WHAT IS EXPECTED: Extract everything from the first line through the line with "PI = math.pi", both ends included, except for any pictures.

Begin DATA PROVIDED

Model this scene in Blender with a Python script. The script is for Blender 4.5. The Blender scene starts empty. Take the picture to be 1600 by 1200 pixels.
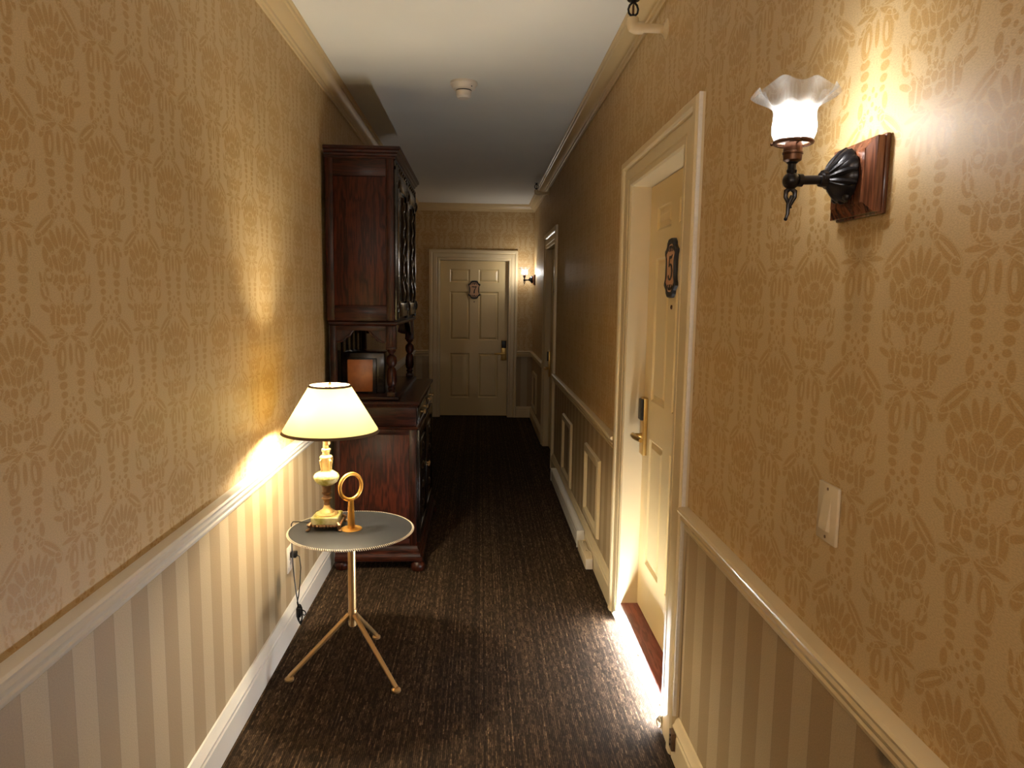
import bpy, bmesh, math, random
from mathutils import Vector, Matrix
random.seed(7)
S = bpy.context.scene
C = S.collection
PI = math.pi

# ---------------------------------------------------------------- camera
F_PX, PITCH, YAW, ROLL, CAM_H = 1109.3, 0.1183, 0.0460, 0.0142, 1.57
cam = bpy.data.cameras.new('camera')
cam.sensor_fit = 'HORIZONTAL'
cam.sensor_width = 36.0
cam.lens = F_PX / 1600 * 36.0
cam.clip_start = 0.02
cam_o = bpy.data.objects.new('camera', cam)
C.objects.link(cam_o)
_f = Vector((math.sin(YAW) * math.cos(PITCH), math.cos(YAW) * math.cos(PITCH), -math.sin(PITCH)))
_r = Vector((math.cos(YAW), -math.sin(YAW), 0))
_u = _r.cross(_f)
_r2 = math.cos(ROLL) * _r + math.sin(ROLL) * _u
_u2 = -math.sin(ROLL) * _r + math.cos(ROLL) * _u
_m = Matrix((_r2, _u2, -_f)).transposed().to_4x4()
_m.translation = Vector((0, 0, CAM_H))
cam_o.matrix_world = _m
S.camera = cam_o

# ---------------------------------------------------------------- world, exposure
W = bpy.data.worlds.new('world')
S.world = W
W.use_nodes = True
W.node_tree.nodes['Background'].inputs[0].default_value = (0.01, 0.009, 0.008, 1)
W.node_tree.nodes['Background'].inputs[1].default_value = 0.1
S.view_settings.view_transform = 'Standard'
S.view_settings.look = 'None'
S.view_settings.gamma = 1.0
S.view_settings.use_curve_mapping = False
S.view_settings.exposure = 2.45
try:
    S.cycles.use_denoising = True
    S.cycles.denoiser = 'OPENIMAGEDENOISE'
    S.cycles.denoising_prefilter = 'ACCURATE'
    S.cycles.max_bounces = 7
    S.cycles.diffuse_bounces = 4
    S.cycles.glossy_bounces = 3
    S.cycles.transmission_bounces = 4
    S.cycles.transparent_max_bounces = 8
    S.cycles.caustics_reflective = False
    S.cycles.caustics_refractive = False
    S.cycles.sample_clamp_indirect = 6.0
except Exception:
    pass
SCONCE_E, LAMP_E, LED_E = 52.0, 245.0, 46.0     # radiance of the bulbs and of the tube

# ---------------------------------------------------------------- room numbers
XL, XR, YE, YB, ZC = -0.8754, 0.6973, 9.42, -2.2, 2.79
WT = 0.16           # wall thickness

# ---------------------------------------------------------------- materials
def mat_new(name):
    m = bpy.data.materials.new(name)
    m.use_nodes = True
    nt = m.node_tree
    b = nt.nodes['Principled BSDF']
    return m, nt, b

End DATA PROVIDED

TASK ANSWER:
Model this scene in Blender with a Python script. The script is for Blender 4.5. The Blender scene starts empty. Take the picture to be 1600 by 1200 pixels.
import bpy, bmesh, math, random
from mathutils import Vector, Matrix
random.seed(7)
S = bpy.context.scene
C = S.collection
PI = math.pi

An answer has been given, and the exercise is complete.